* _REQUIRED TASK_
Below is the data. Give it again, complete and exact.

* _DATA SECTION_
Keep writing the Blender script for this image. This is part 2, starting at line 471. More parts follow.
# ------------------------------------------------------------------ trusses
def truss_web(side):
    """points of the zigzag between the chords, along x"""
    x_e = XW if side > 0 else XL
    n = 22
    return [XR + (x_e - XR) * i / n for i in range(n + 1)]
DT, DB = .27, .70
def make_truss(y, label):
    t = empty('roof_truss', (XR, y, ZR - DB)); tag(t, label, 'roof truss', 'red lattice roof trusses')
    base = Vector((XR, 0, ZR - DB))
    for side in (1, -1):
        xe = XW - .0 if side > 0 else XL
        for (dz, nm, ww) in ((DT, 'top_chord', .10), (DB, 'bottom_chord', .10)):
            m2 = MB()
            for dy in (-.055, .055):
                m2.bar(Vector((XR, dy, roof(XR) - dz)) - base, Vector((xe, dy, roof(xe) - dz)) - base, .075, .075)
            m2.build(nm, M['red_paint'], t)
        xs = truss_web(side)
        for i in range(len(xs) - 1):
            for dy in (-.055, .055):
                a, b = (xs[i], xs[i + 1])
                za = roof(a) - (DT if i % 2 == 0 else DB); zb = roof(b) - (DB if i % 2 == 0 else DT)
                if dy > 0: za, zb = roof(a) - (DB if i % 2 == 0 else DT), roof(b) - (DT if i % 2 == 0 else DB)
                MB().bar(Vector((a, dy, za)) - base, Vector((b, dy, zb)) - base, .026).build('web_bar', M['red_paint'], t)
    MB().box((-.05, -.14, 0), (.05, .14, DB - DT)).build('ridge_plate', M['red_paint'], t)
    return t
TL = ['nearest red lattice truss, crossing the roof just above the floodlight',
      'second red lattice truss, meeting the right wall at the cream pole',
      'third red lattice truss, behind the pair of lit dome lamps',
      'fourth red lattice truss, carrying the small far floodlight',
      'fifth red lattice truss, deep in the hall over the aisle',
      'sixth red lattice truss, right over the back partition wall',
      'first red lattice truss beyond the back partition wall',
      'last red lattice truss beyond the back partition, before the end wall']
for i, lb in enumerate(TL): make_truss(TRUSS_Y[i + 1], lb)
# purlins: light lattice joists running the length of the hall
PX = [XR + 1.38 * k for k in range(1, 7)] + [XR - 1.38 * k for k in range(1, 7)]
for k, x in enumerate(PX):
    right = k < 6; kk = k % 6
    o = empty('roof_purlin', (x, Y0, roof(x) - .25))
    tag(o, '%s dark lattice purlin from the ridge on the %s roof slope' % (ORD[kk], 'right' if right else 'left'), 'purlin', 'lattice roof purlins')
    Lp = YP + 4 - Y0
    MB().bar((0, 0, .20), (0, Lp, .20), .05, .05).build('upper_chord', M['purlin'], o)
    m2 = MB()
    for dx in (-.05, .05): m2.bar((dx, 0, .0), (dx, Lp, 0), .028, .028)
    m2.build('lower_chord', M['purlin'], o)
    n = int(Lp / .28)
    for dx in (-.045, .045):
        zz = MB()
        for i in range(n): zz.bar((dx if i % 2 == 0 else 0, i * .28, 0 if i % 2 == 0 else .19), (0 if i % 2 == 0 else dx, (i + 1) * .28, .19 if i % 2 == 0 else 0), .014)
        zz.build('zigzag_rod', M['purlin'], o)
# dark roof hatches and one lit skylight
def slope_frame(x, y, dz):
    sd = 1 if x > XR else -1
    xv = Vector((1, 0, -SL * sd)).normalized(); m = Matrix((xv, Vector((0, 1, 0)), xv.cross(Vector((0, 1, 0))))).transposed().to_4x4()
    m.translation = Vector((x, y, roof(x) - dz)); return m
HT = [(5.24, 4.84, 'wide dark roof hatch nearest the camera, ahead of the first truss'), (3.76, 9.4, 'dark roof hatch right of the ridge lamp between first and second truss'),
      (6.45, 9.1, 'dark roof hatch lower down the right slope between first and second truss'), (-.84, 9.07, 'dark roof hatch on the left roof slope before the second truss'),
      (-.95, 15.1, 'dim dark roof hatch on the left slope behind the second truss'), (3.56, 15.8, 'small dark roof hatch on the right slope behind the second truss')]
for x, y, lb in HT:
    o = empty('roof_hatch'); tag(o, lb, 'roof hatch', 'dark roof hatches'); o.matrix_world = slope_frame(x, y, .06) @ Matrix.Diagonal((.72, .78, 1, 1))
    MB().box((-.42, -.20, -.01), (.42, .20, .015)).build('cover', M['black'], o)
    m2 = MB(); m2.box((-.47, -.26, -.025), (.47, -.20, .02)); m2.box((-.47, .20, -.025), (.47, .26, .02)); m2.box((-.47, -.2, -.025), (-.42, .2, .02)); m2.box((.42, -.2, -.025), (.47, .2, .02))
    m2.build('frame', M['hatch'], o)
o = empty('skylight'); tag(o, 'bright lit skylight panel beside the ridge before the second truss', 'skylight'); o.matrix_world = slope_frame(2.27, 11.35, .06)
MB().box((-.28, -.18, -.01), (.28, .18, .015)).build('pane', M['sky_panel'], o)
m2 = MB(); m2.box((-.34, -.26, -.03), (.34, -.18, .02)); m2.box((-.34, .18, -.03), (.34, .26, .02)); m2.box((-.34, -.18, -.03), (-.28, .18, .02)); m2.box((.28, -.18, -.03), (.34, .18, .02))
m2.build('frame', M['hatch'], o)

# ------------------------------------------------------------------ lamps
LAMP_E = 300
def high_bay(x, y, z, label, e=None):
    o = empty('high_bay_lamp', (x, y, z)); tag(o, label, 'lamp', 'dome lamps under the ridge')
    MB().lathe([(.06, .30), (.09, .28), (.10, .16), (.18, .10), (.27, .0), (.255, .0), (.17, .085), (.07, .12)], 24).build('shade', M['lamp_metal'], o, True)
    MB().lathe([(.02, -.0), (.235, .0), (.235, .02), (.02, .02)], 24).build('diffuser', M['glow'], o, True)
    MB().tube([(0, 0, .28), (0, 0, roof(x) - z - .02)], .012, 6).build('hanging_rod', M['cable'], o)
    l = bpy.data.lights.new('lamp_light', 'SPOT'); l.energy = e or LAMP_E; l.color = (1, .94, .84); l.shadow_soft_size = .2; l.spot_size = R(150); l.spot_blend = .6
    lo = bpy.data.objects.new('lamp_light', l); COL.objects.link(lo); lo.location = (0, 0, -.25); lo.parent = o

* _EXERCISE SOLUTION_
Keep writing the Blender script for this image. This is part 2, starting at line 471. More parts follow.
# ------------------------------------------------------------------ trusses
def truss_web(side):
    """points of the zigzag between the chords, along x"""
    x_e = XW if side > 0 else XL
    n = 22
    return [XR + (x_e - XR) * i / n for i in range(n + 1)]
DT, DB = .27, .70
def make_truss(y, label):
    t = empty('roof_truss', (XR, y, ZR - DB)); tag(t, label, 'roof truss', 'red lattice roof trusses')
    base = Vector((XR, 0, ZR - DB))
    for side in (1, -1):
        xe = XW - .0 if side > 0 else XL
        for (dz, nm, ww) in ((DT, 'top_chord', .10), (DB, 'bottom_chord', .10)):
            m2 = MB()
            for dy in (-.055, .055):
                m2.bar(Vector((XR, dy, roof(XR) - dz)) - base, Vector((xe, dy, roof(xe) - dz)) - base, .075, .075)
            m2.build(nm, M['red_paint'], t)
        xs = truss_web(side)
        for i in range(len(xs) - 1):
            for dy in (-.055, .055):
                a, b = (xs[i], xs[i + 1])
                za = roof(a) - (DT if i % 2 == 0 else DB); zb = roof(b) - (DB if i % 2 == 0 else DT)
                if dy > 0: za, zb = roof(a) - (DB if i % 2 == 0 else DT), roof(b) - (DT if i % 2 == 0 else DB)
                MB().bar(Vector((a, dy, za)) - base, Vector((b, dy, zb)) - base, .026).build('web_bar', M['red_paint'], t)
    MB().box((-.05, -.14, 0), (.05, .14, DB - DT)).build('ridge_plate', M['red_paint'], t)
    return t
TL = ['nearest red lattice truss, crossing the roof just above the floodlight',
      'second red lattice truss, meeting the right wall at the cream pole',
      'third red lattice truss, behind the pair of lit dome lamps',
      'fourth red lattice truss, carrying the small far floodlight',
      'fifth red lattice truss, deep in the hall over the aisle',
      'sixth red lattice truss, right over the back partition wall',
      'first red lattice truss beyond the back partition wall',
      'last red lattice truss beyond the back partition, before the end wall']
for i, lb in enumerate(TL): make_truss(TRUSS_Y[i + 1], lb)
# purlins: light lattice joists running the length of the hall
PX = [XR + 1.38 * k for k in range(1, 7)] + [XR - 1.38 * k for k in range(1, 7)]
for k, x in enumerate(PX):
    right = k < 6; kk = k % 6
    o = empty('roof_purlin', (x, Y0, roof(x) - .25))
    tag(o, '%s dark lattice purlin from the ridge on the %s roof slope' % (ORD[kk], 'right' if right else 'left'), 'purlin', 'lattice roof purlins')
    Lp = YP + 4 - Y0
    MB().bar((0, 0, .20), (0, Lp, .20), .05, .05).build('upper_chord', M['purlin'], o)
    m2 = MB()
    for dx in (-.05, .05): m2.bar((dx, 0, .0), (dx, Lp, 0), .028, .028)
    m2.build('lower_chord', M['purlin'], o)
    n = int(Lp / .28)
    for dx in (-.045, .045):
        zz = MB()
        for i in range(n): zz.bar((dx if i % 2 == 0 else 0, i * .28, 0 if i % 2 == 0 else .19), (0 if i % 2 == 0 else dx, (i + 1) * .28, .19 if i % 2 == 0 else 0), .014)
        zz.build('zigzag_rod', M['purlin'], o)
# dark roof hatches and one lit skylight
def slope_frame(x, y, dz):
    sd = 1 if x > XR else -1
    xv = Vector((1, 0, -SL * sd)).normalized(); m = Matrix((xv, Vector((0, 1, 0)), xv.cross(Vector((0, 1, 0))))).transposed().to_4x4()
    m.translation = Vector((x, y, roof(x) - dz)); return m
HT = [(5.24, 4.84, 'wide dark roof hatch nearest the camera, ahead of the first truss'), (3.76, 9.4, 'dark roof hatch right of the ridge lamp between first and second truss'),
      (6.45, 9.1, 'dark roof hatch lower down the right slope between first and second truss'), (-.84, 9.07, 'dark roof hatch on the left roof slope before the second truss'),
      (-.95, 15.1, 'dim dark roof hatch on the left slope behind the second truss'), (3.56, 15.8, 'small dark roof hatch on the right slope behind the second truss')]
for x, y, lb in HT:
    o = empty('roof_hatch'); tag(o, lb, 'roof hatch', 'dark roof hatches'); o.matrix_world = slope_frame(x, y, .06) @ Matrix.Diagonal((.72, .78, 1, 1))
    MB().box((-.42, -.20, -.01), (.42, .20, .015)).build('cover', M['black'], o)
    m2 = MB(); m2.box((-.47, -.26, -.025), (.47, -.20, .02)); m2.box((-.47, .20, -.025), (.47, .26, .02)); m2.box((-.47, -.2, -.025), (-.42, .2, .02)); m2.box((.42, -.2, -.025), (.47, .2, .02))
    m2.build('frame', M['hatch'], o)
o = empty('skylight'); tag(o, 'bright lit skylight panel beside the ridge before the second truss', 'skylight'); o.matrix_world = slope_frame(2.27, 11.35, .06)
MB().box((-.28, -.18, -.01), (.28, .18, .015)).build('pane', M['sky_panel'], o)
m2 = MB(); m2.box((-.34, -.26, -.03), (.34, -.18, .02)); m2.box((-.34, .18, -.03), (.34, .26, .02)); m2.box((-.34, -.18, -.03), (-.28, .18, .02)); m2.box((.28, -.18, -.03), (.34, .18, .02))
m2.build('frame', M['hatch'], o)

# ------------------------------------------------------------------ lamps
LAMP_E = 300
def high_bay(x, y, z, label, e=None):
    o = empty('high_bay_lamp', (x, y, z)); tag(o, label, 'lamp', 'dome lamps under the ridge')
    MB().lathe([(.06, .30), (.09, .28), (.10, .16), (.18, .10), (.27, .0), (.255, .0), (.17, .085), (.07, .12)], 24).build('shade', M['lamp_metal'], o, True)
    MB().lathe([(.02, -.0), (.235, .0), (.235, .02), (.02, .02)], 24).build('diffuser', M['glow'], o, True)
    MB().tube([(0, 0, .28), (0, 0, roof(x) - z - .02)], .012, 6).build('hanging_rod', M['cable'], o)
    l = bpy.data.lights.new('lamp_light', 'SPOT'); l.energy = e or LAMP_E; l.color = (1, .94, .84); l.shadow_soft_size = .2; l.spot_size = R(150); l.spot_blend = .6
    lo = bpy.data.objects.new('lamp_light', l); COL.objects.link(lo); lo.location = (0, 0, -.25); lo.parent = o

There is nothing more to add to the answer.